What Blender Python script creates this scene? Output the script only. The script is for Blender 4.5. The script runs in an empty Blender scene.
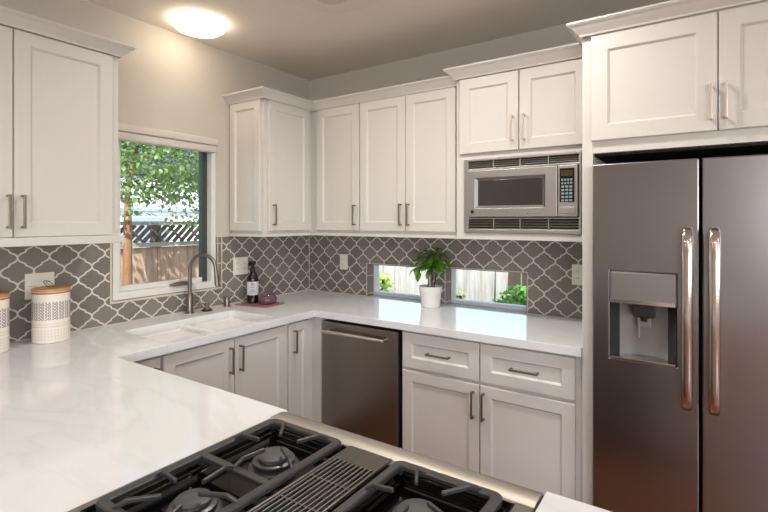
import bpy, bmesh, math, random
from mathutils import Vector, Matrix
R = math.radians
PI = math.pi
scene = bpy.context.scene
COL = scene.collection

# ------------------------------------------------------------------ camera
cam_d = bpy.data.cameras.new('camera')
cam = bpy.data.objects.new('camera', cam_d)
COL.objects.link(cam)
cam.location = (2.6876, -2.8988, 1.4871)
cam.rotation_euler = (R(90), 0, 0.5903)
cam_d.sensor_width = 36
cam_d.lens = 471.96 / 768 * 36
cam_d.shift_y = -(256 - 220.4) / 768
cam_d.clip_start = 0.02
scene.camera = cam

# ------------------------------------------------------------------ world, sun, lights, exposure
world = bpy.data.worlds.new('sky'); scene.world = world
world.use_nodes = True
wn = world.node_tree.nodes; wl = world.node_tree.links
sky = wn.new('ShaderNodeTexSky'); sky.sky_type = 'NISHITA'; sky.sun_disc = False
sky.sun_elevation = R(55); sky.sun_rotation = R(140)
wn['Background'].inputs['Strength'].default_value = 0.5
wl.new(sky.outputs['Color'], wn['Background'].inputs['Color'])

sun_d = bpy.data.lights.new('sun', 'SUN'); sun_d.energy = 9.5; sun_d.angle = R(0.6); sun_d.color = (1, .96, .90)
sun = bpy.data.objects.new('sun', sun_d); COL.objects.link(sun)
sun.rotation_euler = Vector((-.38, .48, -.79)).to_track_quat('-Z', 'Y').to_euler()

def area(name, loc, direction, sx, sy, power, color, shape='RECTANGLE', spread=180):
    d = bpy.data.lights.new(name, 'AREA'); d.shape = shape; d.size = sx; d.size_y = sy
    d.energy = power; d.color = color; d.spread = R(spread)
    o = bpy.data.objects.new(name, d); COL.objects.link(o)
    o.location = loc; o.rotation_euler = Vector(direction).to_track_quat('-Z', 'Y').to_euler()
    return o
# fill lights at two added windows behind the camera, standing in for daylight
area('fill_rear', (5.1, -6.45, 1.65), (-.3, 1, .35), 2.2, 1.3, 80, (.90, .95, 1))
area('fill_right', (6.45, -3.6, 1.65), (-1, 0, .35), 2.6, 1.3, 48, (.90, .95, 1))
# recessed ceiling lamps; the last two are added to brighten the unseen rear wall
for (lx, ly, lw) in ((1.35, -1.25, 10), (2.1, -1.15, 9), (1.2, -3.3, 8), (2.9, -3.6, 7), (4.4, -2.2, 8), (1.5, -5.3, 13), (3.4, -5.3, 13)):
    area('recessed_and_fill_lamp', (lx, ly, 2.63), (0, 0, -1), .14, .14, lw, (1, .95, .885), 'DISK', 160)

vs = scene.view_settings
vs.view_transform = 'Standard'; vs.look = 'None'; vs.gamma = 1; vs.use_curve_mapping = False
vs.exposure = 0.2

# ------------------------------------------------------------------ materials
def lin(h):
    def f(c):
        c /= 255
        return c / 12.92 if c <= .04045 else ((c + .055) / 1.055) ** 2.4
    return tuple(f(c) for c in h) + (1,)

class NT:
    """small helper to write node maths"""
    def __init__(s, name):
        s.m = bpy.data.materials.new(name); s.m.use_nodes = True
        s.t = s.m.node_tree; s.n = s.t.nodes; s.l = s.t.links
        s.p = s.n['Principled BSDF']
    def node(s, kind, **k):
        n = s.n.new(kind)
        for a, b in k.items(): setattr(n, a, b)
        return n
    def put(s, inp, v):
        if hasattr(v, 'is_output'): s.l.new(v, inp)
        else: inp.default_value = v
    def math(s, op, a, b=None, c=None):
        n = s.node('ShaderNodeMath', operation=op)
        s.put(n.inputs[0], a)
        if b is not None: s.put(n.inputs[1], b)
        if c is not None: s.put(n.inputs[2], c)
        return n.outputs[0]
    def mix(s, f, a, b):
        n = s.node('ShaderNodeMix', data_type='RGBA')
        s.put(n.inputs[0], f); s.put(n.inputs[6], a); s.put(n.inputs[7], b)
        return n.outputs[2]
    def ramp(s, f, stops):
        n = s.node('ShaderNodeValToRGB'); s.put(n.inputs[0], f)
        e = n.color_ramp.elements
        while len(e) < len(stops): e.new(.5)
        for k, (p, c) in enumerate(stops): e[k].position = p; e[k].color = c
        return n.outputs[0]
    def pos(s):
        g = s.node('ShaderNodeNewGeometry'); return g.outputs['Position']
    def objc(s):
        return s.node('ShaderNodeTexCoord').outputs['Object']
    def xyz(s, v):
        n = s.node('ShaderNodeSeparateXYZ'); s.l.new(v, n.inputs[0]); return n.outputs
    def mapping(s, v, scale=(1, 1, 1), rot=(0, 0, 0)):
        n = s.node('ShaderNodeMapping'); s.l.new(v, n.inputs[0])
        n.inputs['Scale'].default_value = scale; n.inputs['Rotation'].default_value = rot
        return n.outputs[0]
    def noise(s, v, scale, detail=3, rough=.5, dist=0):
        n = s.node('ShaderNodeTexNoise'); s.l.new(v, n.inputs['Vector'])
        n.inputs['Scale'].default_value = scale; n.inputs['Detail'].default_value = detail
        n.inputs['Roughness'].default_value = rough; n.inputs['Distortion'].default_value = dist
        return n.outputs['Fac']
    def bump(s, h, strength, dist):
        n = s.node('ShaderNodeBump'); s.l.new(h, n.inputs['Height'])
        n.inputs['Strength'].default_value = strength; n.inputs['Distance'].default_value = dist
        s.l.new(n.outputs[0], s.p.inputs['Normal']); return n
    def set(s, **k):
        for a, v in k.items(): s.put(s.p.inputs[a.replace('_', ' ')], v)
        return s

def plain(name, rgb, rough=.5, metal=0, bump=0, bscale=200, var=.03, **kw):
    t = NT(name)
    c = lin(rgb)
    f = t.noise(t.pos(), 18, 3)
    lo = tuple(max(0, x * (1 - var)) for x in c[:3]) + (1,); hi = tuple(x * (1 + var) for x in c[:3]) + (1,)
    t.set(Base_Color=t.mix(f, lo, hi), Roughness=rough, Metallic=metal)
    if bump: t.bump(t.noise(t.pos(), bscale, 2), bump, .002)
    for a, v in kw.items(): t.p.inputs[a.replace('_', ' ')].default_value = v
    return t.m

M = {}
M['cabinet'] = plain('cabinet_paint', (207, 203, 197), .38, var=.015)
M['wall'] = plain('wall_paint', (194, 188, 180), .85, bump=.12, bscale=160, var=.02)
M['ceiling'] = plain('ceiling_paint', (228, 221, 212), .9, bump=.1, bscale=120, var=.02)
M['white'] = plain('white_vinyl', (226, 224, 220), .35, var=.01)
M['shade'] = plain('shade_fabric', (206, 199, 190), .75, var=.02)
M['nickel'] = plain('brushed_nickel', (134, 124, 114), .33, 1)
M['bronze'] = plain('bronze_nickel', (146, 134, 120), .42, 1)
M['chrome'] = plain('chrome', (200, 198, 196), .14, 1)
M['dark'] = plain('black_plastic', (20, 19, 19), .45)
M['gap'] = plain('dark_interior', (26, 20, 17), .8)
M['ceramic'] = plain('white_ceramic', (232, 230, 224), .12, var=.005)
M['plate'] = plain('outlet_plastic', (236, 231, 220), .35, var=.01)
M['slot'] = plain('outlet_slots', (120, 114, 106), .5)
M['lid_wood'] = None
M['pot'] = plain('pot_ceramic', (226, 223, 218), .4)
M['soil'] = plain('soil', (48, 36, 26), .95, var=.4)
M['stem'] = plain('plant_stem', (62, 44, 28), .7)
M['iron'] = plain('cast_iron_enamel', (55, 53, 54), .34, 0, bump=.15, bscale=500)
M['cap'] = plain('burner_cap_enamel', (70, 70, 70), .5, 0)
M['burner'] = plain('burner_aluminium', (88, 89, 92), .34, .6)
M['pan'] = plain('black_porcelain', (7, 7, 7), .1, Specular_IOR_Level=.16)
M['grey_strip'] = plain('vent_plate_metal', (92, 89, 82), .34, .8)
M['vent_bar'] = plain('vent_bar_metal', (132, 130, 126), .35, .6)
M['wire'] = plain('dark_wire', (40, 36, 34), .5)
M['tray'] = plain('pink_tray', (150, 104, 102), .4, var=.25)
M['amber'] = plain('amber_glass', (34, 16, 11), .1)
M['black_cap'] = plain('pump_cap', (22, 20, 20), .4)
M['trunk'] = plain('tree_bark', (132, 94, 64), .9, bump=.5, bscale=30, var=.3)
M['ground'] = plain('garden_ground', (128, 112, 92), .95, var=.25)
M['house'] = None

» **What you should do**
Print, exactly as written, the lines above from the first one to the one containing "scene.camera = cam". Leave out pictures.

» **Solution**
What Blender Python script creates this scene? Output the script only. The script is for Blender 4.5. The script runs in an empty Blender scene.
import bpy, bmesh, math, random
from mathutils import Vector, Matrix
R = math.radians
PI = math.pi
scene = bpy.context.scene
COL = scene.collection

# ------------------------------------------------------------------ camera
cam_d = bpy.data.cameras.new('camera')
cam = bpy.data.objects.new('camera', cam_d)
COL.objects.link(cam)
cam.location = (2.6876, -2.8988, 1.4871)
cam.rotation_euler = (R(90), 0, 0.5903)
cam_d.sensor_width = 36
cam_d.lens = 471.96 / 768 * 36
cam_d.shift_y = -(256 - 220.4) / 768
cam_d.clip_start = 0.02
scene.camera = cam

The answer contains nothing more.